Today, due to a meeting around lunch time, I was not able to go to my normal lunch spot and I was getting hungry. I was going to just get a tuna wrap from downstairs. But they were out of tuna wraps, only had chicken salad wraps, and I didn’t want chicken salad.

Like freaking fate was tempting me or something, there was a goddamn food truck with brisket and Mac & cheese right outside my office.

So I ate it. I ate like 1,000 calories for lunch today, I don’t know the exact amount, I looked up each “piece” on MyFitnessPal and it came out to over 1,000. I didn’t finish the meal. I put it in the office fridge once I stopped being hungry and I’m probably going to throw it out.

I’ve already decided now what I’m having for dinner later. And I’ve decided now that after dinner if I’m hungry, I’m not going to have unhealthy snacks, only Greek yogurt.

And even if all I ate was dinner, I’m going to be 100cal above my limit for the day. But I’m not letting this become a “screw it” moment like before, where I’d make one mistake on calories and just binge for the rest of the day. I’m going to try to still eat at a small deficit, even if it’s not as much as normal today. I won’t punish myself by either starving myself or bingeing more. I’m just going to sit with this mistake and try not to let it affect my progress more than it has to.

I actually feel very shitty about myself at the moment. I was feeling so good about my weight loss earlier today. Hit a small milestone on the scale this morning that was almost definitely just a fluctuation but was still exciting. Then I had to go and mess up like this.

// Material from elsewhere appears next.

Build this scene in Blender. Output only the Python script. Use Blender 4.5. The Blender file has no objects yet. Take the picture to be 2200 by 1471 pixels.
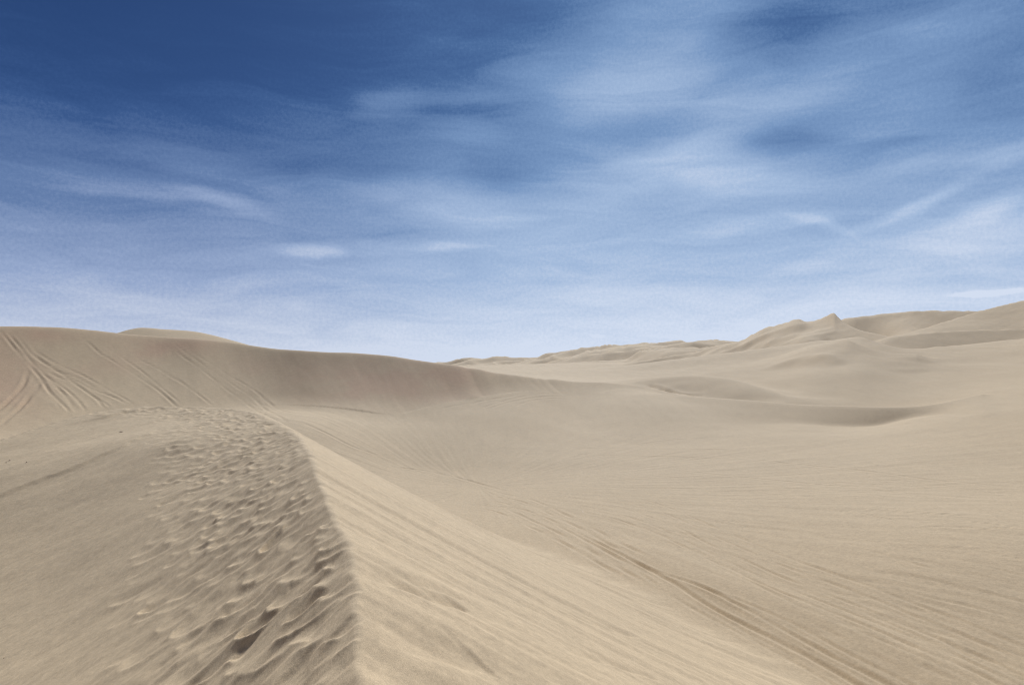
import bpy, math, random
import numpy as np

# ------------------------------------------------------------------ camera, sky, sun
SC = bpy.context.scene
COL = SC.collection
EYE = 1.65                       # eye height above the crest the photographer stands on
PITCH = math.radians(2.31)
FPX = 1600.0                     # focal length in pixels of the 2200 x 1471 photograph

cam = bpy.data.cameras.new('camera')
cam.sensor_width = 36.0
cam.lens = 36.0 * FPX / 2200.0
cam.clip_start = 0.05
cam.clip_end = 20000.0
cam_o = bpy.data.objects.new('camera', cam)
cam_o.location = (0, 0, EYE)
cam_o.rotation_euler = (math.radians(90) + PITCH, 0, 0)
COL.objects.link(cam_o)
SC.camera = cam_o

SUN_AZ = 6.0                    # degrees right of the view direction
SUN_EL = 38.5
sun = bpy.data.lights.new('sun', 'SUN')
sun.energy = 5.0
sun.angle = math.radians(6)
sun.color = (1.0, 0.965, 0.915)
sun_o = bpy.data.objects.new('sun', sun)
sun_o.rotation_euler = (math.radians(90 - SUN_EL), 0, math.radians(180 - SUN_AZ))
COL.objects.link(sun_o)

vs = SC.view_settings
vs.view_transform = 'Standard'
vs.look = 'None'
vs.exposure = 1.0
vs.gamma = 1.0
vs.use_curve_mapping = False
SC.cycles.pixel_filter_type = 'BLACKMAN_HARRIS'
SC.cycles.filter_width = 1.15


def az_el(px, py):
    """direction (radians right of the view axis, elevation) of a point of the photograph"""
    cx = (px - 1100.0) / FPX
    cz = -(py - 735.5) / FPX
    y = math.cos(PITCH) - math.sin(PITCH) * cz
    z = math.sin(PITCH) + math.cos(PITCH) * cz
    return math.atan2(cx, y), math.atan2(z, math.hypot(cx, y))


def build_world():
    w = bpy.data.worlds.new('World')
    SC.world = w
    w.use_nodes = True
    nt = w.node_tree
    nt.nodes.clear()
    N, L = nt.nodes.new, nt.links.new

    def math_n(op, a, b=None, c=None, clamp=False):
        n = N('ShaderNodeMath'); n.operation = op; n.use_clamp = clamp
        for i, v in enumerate((a, b, c)):
            if v is None:
                continue
            if isinstance(v, (int, float)):
                n.inputs[i].default_value = v
            else:
                L(v, n.inputs[i])
        return n.outputs[0]

    def vmath(op, a, b=None):
        n = N('ShaderNodeVectorMath'); n.operation = op
        for i, v in enumerate((a, b)):
            if v is None:
                continue
            if isinstance(v, tuple):
                n.inputs[i].default_value = v
            else:
                L(v, n.inputs[i])
        return n

    def ramp_map(v, a, b, c, d, smooth=True):
        n = N('ShaderNodeMapRange')
        n.interpolation_type = 'SMOOTHERSTEP' if smooth else 'LINEAR'
        L(v, n.inputs[0])
        for i, x in enumerate((a, b, c, d)):
            n.inputs[i + 1].default_value = x
        return n.outputs[0]

    def mixc(f, a, b, mode='MIX'):
        n = N('ShaderNodeMix'); n.data_type = 'RGBA'; n.blend_type = mode
        if isinstance(f, (int, float)):
            n.inputs[0].default_value = f
        else:
            L(f, n.inputs[0])
        for i, v in ((6, a), (7, b)):
            if isinstance(v, tuple):
                n.inputs[i].default_value = v + (1.0,)
            else:
                L(v, n.inputs[i])
        return n.outputs[2]

    sky = N('ShaderNodeTexSky')
    sky.sky_type = 'NISHITA'
    sky.sun_disc = False
    sky.sun_elevation = math.radians(SUN_EL)
    sky.sun_rotation = math.radians(SUN_AZ)
    sky.altitude = 400.0
    sky.air_density = 1.0
    sky.dust_density = 0.6
    sky.ozone_density = 2.5

    tc = N('ShaderNodeTexCoord')
    sep = N('ShaderNodeSeparateXYZ')
    L(tc.outputs['Generated'], sep.inputs[0])
    az = math_n('ARCTAN2', sep.outputs[0], sep.outputs[1])
    el = math_n('ARCSINE', sep.outputs[2])
    comb = N('ShaderNodeCombineXYZ')
    L(az, comb.inputs[0]); L(el, comb.inputs[1])
    # wind-blown distortion of the cloud veils
    wn = N('ShaderNodeTexNoise'); wn.noise_dimensions = '3D'
    wn.inputs['Scale'].default_value = 1.0
    wn.inputs['Detail'].default_value = 4.0
    wn.inputs['Roughness'].default_value = 0.55
    st = vmath('MULTIPLY', comb.outputs[0], (3.2, 8.0, 1.0))
    L(st.outputs[0], wn.inputs['Vector'])
    wc = vmath('SUBTRACT', wn.outputs['Color'], (0.5, 0.5, 0.5))
    ws = vmath('MULTIPLY', wc.outputs[0], (0.16, 0.055, 0.0))
    P = vmath('ADD', comb.outputs[0], ws.outputs[0]).outputs[0]

    def blob(px, py, rx, ry, rot, amp):
        """soft cloud veil: centre and radii in degrees-like photo units, rot anticlockwise"""
        a, e = az_el(px, py)
        m = N('ShaderNodeMapping'); m.vector_type = 'TEXTURE'
        m.inputs['Location'].default_value = (a, e, 0)
        m.inputs['Rotation'].default_value = (0, 0, math.radians(rot))
        m.inputs['Scale'].default_value = (rx / FPX, ry / FPX, 1)
        L(P, m.inputs['Vector'])
        ln = vmath('LENGTH', m.outputs[0])
        return ramp_map(ln.outputs['Value'], 1.0, 0.0, 0.0, amp)

    acc = None
    for b in SKY_BLOBS:
        o = blob(*b)
        acc = o if acc is None else math_n('ADD', acc, o)
    # large and fine fibrous texture
    n1 = N('ShaderNodeTexNoise')
    n1.inputs['Scale'].default_value = 1.0; n1.inputs['Detail'].default_value = 6.0
    n1.inputs['Roughness'].default_value = 0.58; n1.inputs['Distortion'].default_value = 0.35
    L(vmath('MULTIPLY', P, (2.6, 9.0, 1.0)).outputs[0], n1.inputs['Vector'])
    n2 = N('ShaderNodeTexNoise')
    n2.inputs['Scale'].default_value = 1.0; n2.inputs['Detail'].default_value = 9.0
    n2.inputs['Roughness'].default_value = 0.6
    n2.inputs['Distortion'].default_value = 0.8
    mp = N('ShaderNodeMapping'); mp.inputs['Rotation'].default_value = (0, 0, math.radians(-12))
    mp.inputs['Scale'].default_value = (5.0, 34.0, 1.0)
    L(P, mp.inputs['Vector']); L(mp.outputs[0], n2.inputs['Vector'])
    g = N('ShaderNodeTexNoise')          # fine mottling of thin ice cloud
    g.inputs['Scale'].default_value = 240.0; g.inputs['Detail'].default_value = 4.0; g.inputs['Roughness'].default_value = 0.7
    L(comb.outputs[0], g.inputs['Vector'])

    acc = math_n('ADD', acc, math_n('MULTIPLY', math_n('SUBTRACT', n1.outputs[0], 0.5), 0.24))
    acc = math_n('ADD', acc, math_n('MULTIPLY', math_n('SUBTRACT', n2.outputs[0], 0.5), 0.30))
    acc = math_n('ADD', acc, math_n('MULTIPLY', math_n('SUBTRACT', g.outputs[0], 0.5), 0.19))
    # the veil thickens to the horizon and is lit up round the sun
    hz = ramp_map(el, -0.02, 0.46, 1.0, 0.0, False)
    hz2 = math_n('POWER', math_n('MAXIMUM', hz, 0.0), 1.22)
    acc = math_n('ADD', acc, math_n('MULTIPLY', hz2, 1.10))
    sa, se = math.radians(SUN_AZ), math.radians(SUN_EL)
    dt = vmath('DOT_PRODUCT', tc.outputs['Generated'], (math.sin(sa) * math.cos(se), math.cos(sa) * math.cos(se), math.sin(se))).outputs['Value']
    glow = math_n('POWER', math_n('MAXIMUM', dt, 0.0), 9.0)
    acc = math_n('ADD', acc, math_n('MULTIPLY', glow, 0.24))
    right = ramp_map(az, -0.45, 0.75, 0.0, 1.0)
    acc = math_n('ADD', acc, math_n('MULTIPLY', right, 0.09))
    acc = math_n('MAXIMUM', math_n('MINIMUM', acc, 1.0), 0.0)

    # clear-sky colour from the Sky Texture, veiled by thin cloud
    tint = mixc(1.0, sky.outputs[0], SKY_TINT, 'MULTIPLY')
    s = 1.0 / SKY_STRENGTH / 2 ** vs.exposure

    def C(r, g_, b_):
        f = lambda v: ((v / 255 + 0.055) / 1.055) ** 2.4
        return (f(r), f(g_), f(b_), 1)

    def cloud_ramp(cols):
        ch = N('ShaderNodeValToRGB')
        L(acc, ch.inputs[0])
        e2 = ch.color_ramp.elements
        e2[0].position = 0.0; e2[0].color = C(*cols[0][1])
        e2[1].position = 1.0; e2[1].color = C(*cols[-1][1])
        for p, c in cols[1:-1]:
            k = e2.new(p); k.color = C(*c)
        return ch.outputs[0]
    left_c = cloud_ramp([(0, (36, 68, 122)), (.25, (58, 90, 142)), (.5, (100, 127, 172)), (.75, (150, 169, 205)), (1, (203, 212, 231))])
    right_c = cloud_ramp([(0, (44, 84, 142)), (.25, (78, 113, 162)), (.5, (120, 152, 195)), (.75, (164, 188, 221)), (1, (212, 223, 242))])
    side = ramp_map(az, -0.55, 0.15, 0.0, 1.0)
    ccol = mixc(side, left_c, right_c)
    cl = mixc(1.0, ccol, (s, s, s), 'MULTIPLY')
    fin = mixc(ramp_map(acc, 0.0, 0.35, 0.25, 0.98), tint, cl)
    hs = N('ShaderNodeHueSaturation'); hs.inputs['Saturation'].default_value = 0.98
    L(fin, hs.inputs['Color']); fin = hs.outputs[0]
    bg = N('ShaderNodeBackground')
    L(fin, bg.inputs[0]); bg.inputs[1].default_value = SKY_STRENGTH
    out = N('ShaderNodeOutputWorld')
    L(bg.outputs[0], out.inputs[0])
    w.cycles.sampling_method = 'MANUAL'
    w.cycles.sample_map_resolution = 512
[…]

This won’t destroy my progress though. One bad lunch will not undo 4 weeks of weight loss. I won’t even eat above my maintenance later today and I’m going to try to keep a small deficit. And I’m posting this publicly to keep myself accountable, because I know that my calorie counting “fuck it” tendency is strong and that when I made one mistake my tendency is to go completely off the rails for the day. That’s not happening this time.